The pool reminds me of Hearst castle - where you see these lovely pools, with columns and fountains and frescos and whatnot. But at Hearst castle, you end up thinking how its a shame that no one swims in such lovely pools. No so here - I can see peeps doing laps right now. Long laps - the pool is really really long. It is also repudedly nice and warm!

(A side note - I had to buy new goggles HK$48 cuz I forgot mine!)

I'm off....

HK: The big Buddha

So today I went to go see the big Buddha (Tian Tan Buddha Statue)

I took the train over to Lantau Island, then searched in vain for the elusive 'bus 23', and took a taxi from the station instead. Aish, what a taxi ride (blue taxi, not red taxi - sheesh)! Its actually sorta far (~10km?) and on lots of little windy 'single file traffic' lanes.

The coolest part about the buddha was seeing a real buddhist ceremony going on in a real monastary (Po Lin Monastary) with real buddhist monks and nuns. But don't get me wrong - the Buddha itself is awesome. You can see it nestled in the mountains from really far away.

It also came with a Vegetarian Meal ticket. I hate to say it, but I didn't much like it. I was really stoked for this Vegetarian Meal (I had been wanting some tofu) but it just didn't do it for me. Its cute, there is a garden on the grounds that has a sign to the effect of 'No Alcohol, Only Vegetarian Food allowed here'.

Its neat how we were pretty close to the city, but it felt like you were off in the wilderness. There were even little villages along the way, without big tall apartment buildings. I wonder by it hasn't been developed?
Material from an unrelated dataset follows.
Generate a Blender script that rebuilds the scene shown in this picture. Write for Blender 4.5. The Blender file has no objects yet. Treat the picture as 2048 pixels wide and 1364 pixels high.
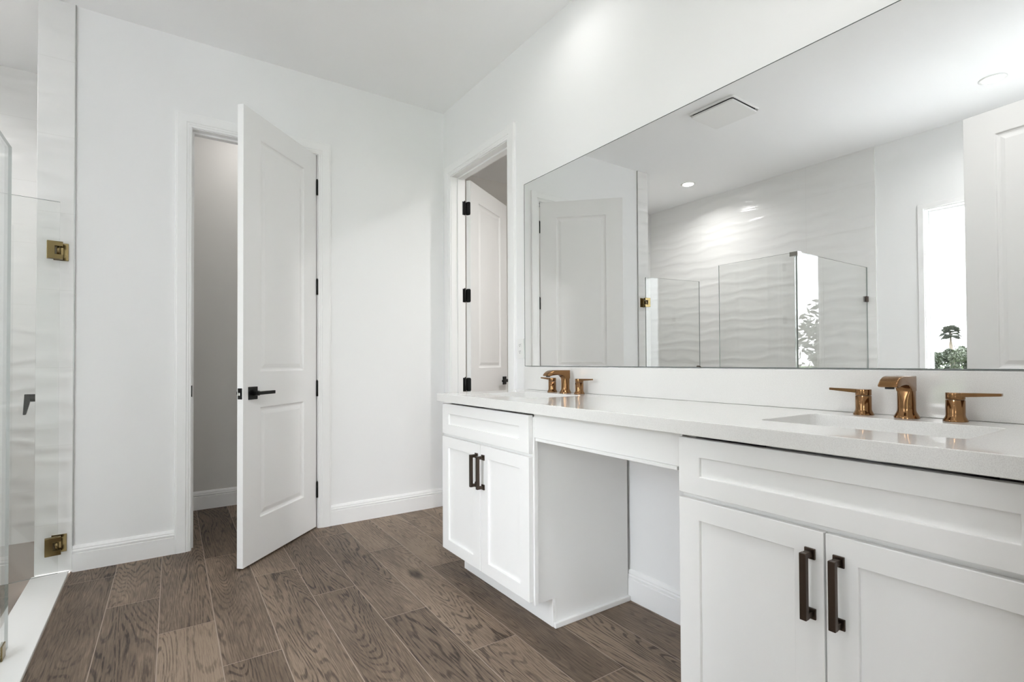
import bpy, bmesh, math, random
from mathutils import Vector, Matrix
from mathutils.geometry import tessellate_polygon

S = bpy.context.scene
COL = S.collection
PI = math.pi

# ------------------------------------------------------------------ camera
PSI, PITCH, ROLL, FPX, CYP = 0.5976, 0.0136, -0.005, 1033.9, 708.96
fw = Vector((math.sin(PSI)*math.cos(PITCH), math.cos(PSI)*math.cos(PITCH), math.sin(PITCH)))
r0 = Vector((math.cos(PSI), -math.sin(PSI), 0)); u0 = r0.cross(fw)
rt = math.cos(ROLL)*r0 + math.sin(ROLL)*u0
up = -math.sin(ROLL)*r0 + math.cos(ROLL)*u0
cd = bpy.data.cameras.new('camera'); cam = bpy.data.objects.new('camera', cd); COL.objects.link(cam)
M = Matrix((rt, up, -fw)).transposed().to_4x4(); M.translation = (0, 0, 1.08)
cam.matrix_world = M
cd.sensor_fit = 'HORIZONTAL'; cd.sensor_width = 36.0
cd.lens = FPX/2048*36.0
cd.shift_y = (CYP-682.0)/2048
cd.clip_start = 0.02; cd.clip_end = 400
S.camera = cam

# ------------------------------------------------------------------ exposure
S.view_settings.view_transform = 'Standard'
S.view_settings.look = 'None'
S.view_settings.gamma = 1.0
S.view_settings.exposure = 2.05
S.view_settings.use_curve_mapping = False
try:
    S.cycles.max_bounces = 14; S.cycles.diffuse_bounces = 8; S.cycles.glossy_bounces = 8
    S.cycles.transparent_max_bounces = 24; S.cycles.transmission_bounces = 8
    S.cycles.sample_clamp_indirect = 6.0
    S.cycles.use_denoising = True
except Exception:
    pass

# ------------------------------------------------------------------ world: bright hazy sky with soft cloud
W = bpy.data.worlds.new('sky'); S.world = W; W.use_nodes = True
nt = W.node_tree; nt.nodes.clear()
def N(nt, t, **kw):
    n = nt.nodes.new(t)
    for k, v in kw.items(): setattr(n, k, v)
    return n
out = N(nt, 'ShaderNodeOutputWorld'); bg = N(nt, 'ShaderNodeBackground')
tc = N(nt, 'ShaderNodeTexCoord'); sep = N(nt, 'ShaderNodeSeparateXYZ')
ramp = N(nt, 'ShaderNodeValToRGB')
ramp.color_ramp.elements[0].position = 0.0; ramp.color_ramp.elements[0].color = (0.95, 0.975, 1, 1)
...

I also went wandering down a path and bought some locally grown tea, and the lady spoke the best english I've had so far. She explained how to make the tea - all this from a ...well, shack by the path.

More later....

I'm in HK! And tired.


I will have to post more later. This is my first and only day off, and I've been up and about all day, but now its time to hit the hay!

My hotel has super comfy pillows, I can no loger resist them.